The High Court's order is not sustainable for yet another reason.
Respondents'
writ petition challenging the order of dismissal had been finally disposed of
on August 10, 1984, thereafter nothing remained pending before the High Court.
No miscellaneous application could be filed in the writ petition to revive proceedings
in respect of subsequent events after two years. If the respondent was
aggrieved by the notice dated January 29, 1986 he could have filed a separate
petition under Article 226 of the Constitution challenging the validity of the
notice as it provided as separate cause of action to him. The respondent was
not entitled to assail validity of the notice before the High Court by means of
a miscellaneous application in the writ petition which had already been
decided. The High Court had no jurisdiction to entertain the application as no
proceedings were pending before it. The High Court committed error in
entertaining the respondent's application which was founded on a separate cause
of action.
When
proceedings stand terminated by final disposal of writ petition it is not open
to the court to reopen the proceedings by means of a miscellaneous application
in respect of a matter which provided a fresh cause of action. If this
principle is not followed there would be confusion and chaos and the finality
of proceedings would cease to have any meaning."
[Emphasis
supplied]
19. In
our view, it would be in the fitness of things to follow the aforesaid
principle as laid down by this Court in the case of Brahm Dutt Sharma (supra)

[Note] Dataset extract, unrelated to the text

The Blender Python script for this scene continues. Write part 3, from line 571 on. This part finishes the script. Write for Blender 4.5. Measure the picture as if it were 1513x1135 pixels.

in the facts and circumstances of the instant case. The High Court, therefore,
was not justified in granting relief to the respondent in a proceeding under
Section 151, CPC, filed in the decided writ petition.
20. In
the result, for the aforesaid reasons the impugned order dated 19.07.2002
passed by the Division Bench of the High Court in CM No.10362/99 in CWP
No.2890/97 stands set aside and the said application is, accordingly,
dismissed.
The
appeal shall stand allowed accordingly. In the facts and circumstances of the
case, we leave the parties to bear their own costs.